[P. 385], l. 11. All previous accounts of the development of mystical doctrines in Islam during the first three centuries after the Hijra have been superseded by Massignon's intimate analysis (Essai, chs. iv and v, pp. 116-286), which includes biographies of the eminent Ṣúfís of that period and is based upon an amazingly wide knowledge of original and mostly unpublished sources of information. A useful summary of these two chapters is given by Father Joseph Maréchal in his Studies in the Psychology of the Mystics, tr. Thorold (1927), pp. 241-9.
[P. 386], l. 6 from foot. For Dhu ’l-Nún, see Massignon, op. cit., p. 184 foll.
[P. 389], l. 12. The Book of the Holy Hierotheos has recently been edited in Syriac for the first time, with English translation, by F. S. Marsh (Text and Translation Society, 1927).
[P. 391]. For Báyazíd of Bisṭám, see Massignon, op. cit., p. 243 foll. The oldest complete Arabic version of his "Ascension" (Mi‘ráj)—a spiritual dream-experience—has been edited and translated into English in Islamica, vol. ii, fasc. 3, p. 402 foll.
[P. 396], l. 8. See my essay on the Odes of Ibnu ’l-Fáriḍ (Studies in Islamic Mysticism, pp. 162-266), which comprises translations of the Khamriyya and three-fourths of the Tá’iyyatu ’l-Kubrá.
[P. 399], note 1. With Ḥalláj, thanks to the monumental work of Massignon (La Passion d'al-Ḥalláj, 2 vols., Paris, 1922), we are now better acquainted than with any other Moslem mystic.
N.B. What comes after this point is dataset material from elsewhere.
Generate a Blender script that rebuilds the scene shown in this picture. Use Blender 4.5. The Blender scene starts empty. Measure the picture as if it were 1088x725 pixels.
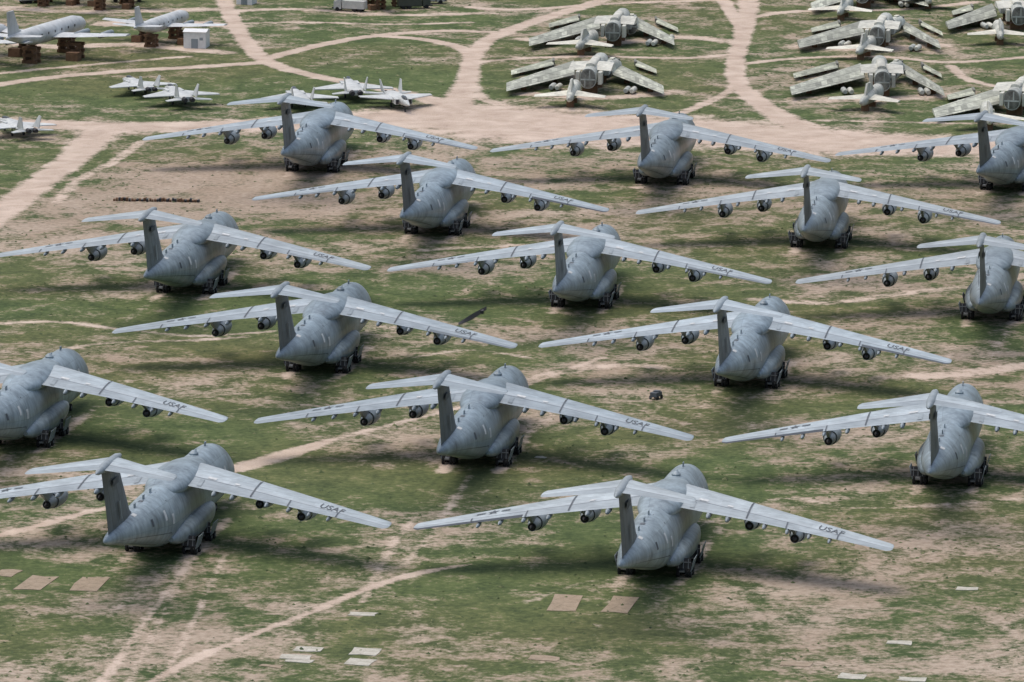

His doctrine exhibits some remarkable affinities with Christianity and bears no traces of the pantheism attributed to him by later Ṣúfís as well as by Von Kremer and subsequent European writers. Cf. the summary given by Father Joseph Maréchal, op. cit., pp. 249-281, and The Idea of Personality in Ṣúfism (Cambridge, 1922), pp. 26-37.
[P. 402], l. 9. For Ibnu ’l-‘Arabí's theory of the Perfect Man, see Tor Andrae, Die Person Muhammeds, p. 339 foll., and for the same theory as expounded by ‘Abdu ’l-Karím al-Jílí († circ. 1410 a.d.), a follower of Ibnu ’l-‘Arabí, in his famous treatise entitled al-Insán al-Kámil, cf. Studies in Islamic Mysticism, pp. 77-142.
[P. 456], l. 1 foll. Here, though he is out of place in such an academic company, mention should have been made of Ibn Baṭṭúṭa of Tangier († 1377), whose frank and entertaining story of his almost world-wide travels, entitled Tuḥfatu ’l-Nuẓẓár, is described by its latest translator, Mr H. A. R. Gibb, as "an authority for the social and cultural history of post-Mongol Islam."
[P. 465], last line. For a summary of the doctrines and history of the Wahhábís, see the article Wahhābīs by Professor D. S. Margoliouth in Hastings' Encyclopædia of Religion and Ethics.